# START OF Records for this exercise
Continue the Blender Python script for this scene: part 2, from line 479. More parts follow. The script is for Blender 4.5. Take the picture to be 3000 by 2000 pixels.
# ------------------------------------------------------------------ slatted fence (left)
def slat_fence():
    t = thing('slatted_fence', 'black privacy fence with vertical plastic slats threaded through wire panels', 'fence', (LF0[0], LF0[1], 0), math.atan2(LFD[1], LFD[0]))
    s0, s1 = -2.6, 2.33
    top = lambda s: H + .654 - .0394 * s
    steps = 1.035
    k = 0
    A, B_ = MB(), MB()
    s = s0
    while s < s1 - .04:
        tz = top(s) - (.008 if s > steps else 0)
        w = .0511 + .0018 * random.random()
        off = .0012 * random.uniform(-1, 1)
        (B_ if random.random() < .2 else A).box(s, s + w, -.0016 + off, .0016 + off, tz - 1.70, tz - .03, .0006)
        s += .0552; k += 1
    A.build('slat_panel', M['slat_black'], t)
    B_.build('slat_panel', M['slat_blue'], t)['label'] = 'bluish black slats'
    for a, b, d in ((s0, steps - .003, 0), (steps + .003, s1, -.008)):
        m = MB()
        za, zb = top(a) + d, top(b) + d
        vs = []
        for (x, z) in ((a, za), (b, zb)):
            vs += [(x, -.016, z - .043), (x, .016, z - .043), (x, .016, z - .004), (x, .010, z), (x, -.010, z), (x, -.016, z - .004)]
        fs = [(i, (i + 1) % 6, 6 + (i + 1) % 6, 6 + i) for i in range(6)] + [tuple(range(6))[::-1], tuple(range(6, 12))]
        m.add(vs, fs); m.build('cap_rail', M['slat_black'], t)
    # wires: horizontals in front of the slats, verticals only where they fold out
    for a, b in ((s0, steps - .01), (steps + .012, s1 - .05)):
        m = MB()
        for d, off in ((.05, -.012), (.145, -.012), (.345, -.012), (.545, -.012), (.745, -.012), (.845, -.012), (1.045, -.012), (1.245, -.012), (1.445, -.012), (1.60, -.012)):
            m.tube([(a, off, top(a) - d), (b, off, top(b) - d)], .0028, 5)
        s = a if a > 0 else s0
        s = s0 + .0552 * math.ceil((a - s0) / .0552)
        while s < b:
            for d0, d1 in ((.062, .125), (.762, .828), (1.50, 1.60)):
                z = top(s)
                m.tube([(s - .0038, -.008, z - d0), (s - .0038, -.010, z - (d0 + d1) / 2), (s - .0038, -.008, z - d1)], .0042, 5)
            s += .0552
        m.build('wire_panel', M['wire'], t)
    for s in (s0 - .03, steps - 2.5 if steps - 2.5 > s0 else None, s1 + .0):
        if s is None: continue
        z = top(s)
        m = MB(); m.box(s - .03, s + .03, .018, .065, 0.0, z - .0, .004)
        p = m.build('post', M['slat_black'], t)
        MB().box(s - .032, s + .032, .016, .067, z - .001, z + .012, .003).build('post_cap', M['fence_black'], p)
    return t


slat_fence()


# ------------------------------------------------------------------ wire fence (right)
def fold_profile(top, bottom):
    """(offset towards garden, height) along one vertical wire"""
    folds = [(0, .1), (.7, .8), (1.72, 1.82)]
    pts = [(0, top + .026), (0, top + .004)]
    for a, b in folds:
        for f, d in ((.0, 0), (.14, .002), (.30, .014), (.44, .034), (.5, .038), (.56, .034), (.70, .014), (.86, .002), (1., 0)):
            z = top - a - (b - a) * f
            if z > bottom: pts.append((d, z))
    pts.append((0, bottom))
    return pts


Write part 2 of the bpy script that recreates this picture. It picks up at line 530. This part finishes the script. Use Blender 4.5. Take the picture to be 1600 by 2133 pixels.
# END OF Records for this exercise
## Exercise:
Copy all lines above containing the string "pixels".

## Task result:
Continue the Blender Python script for this scene: part 2, from line 479. More parts follow. The script is for Blender 4.5. Take the picture to be 3000 by 2000 pixels.
Write part 2 of the bpy script that recreates this picture. It picks up at line 530. This part finishes the script. Use Blender 4.5. Take the picture to be 1600 by 2133 pixels.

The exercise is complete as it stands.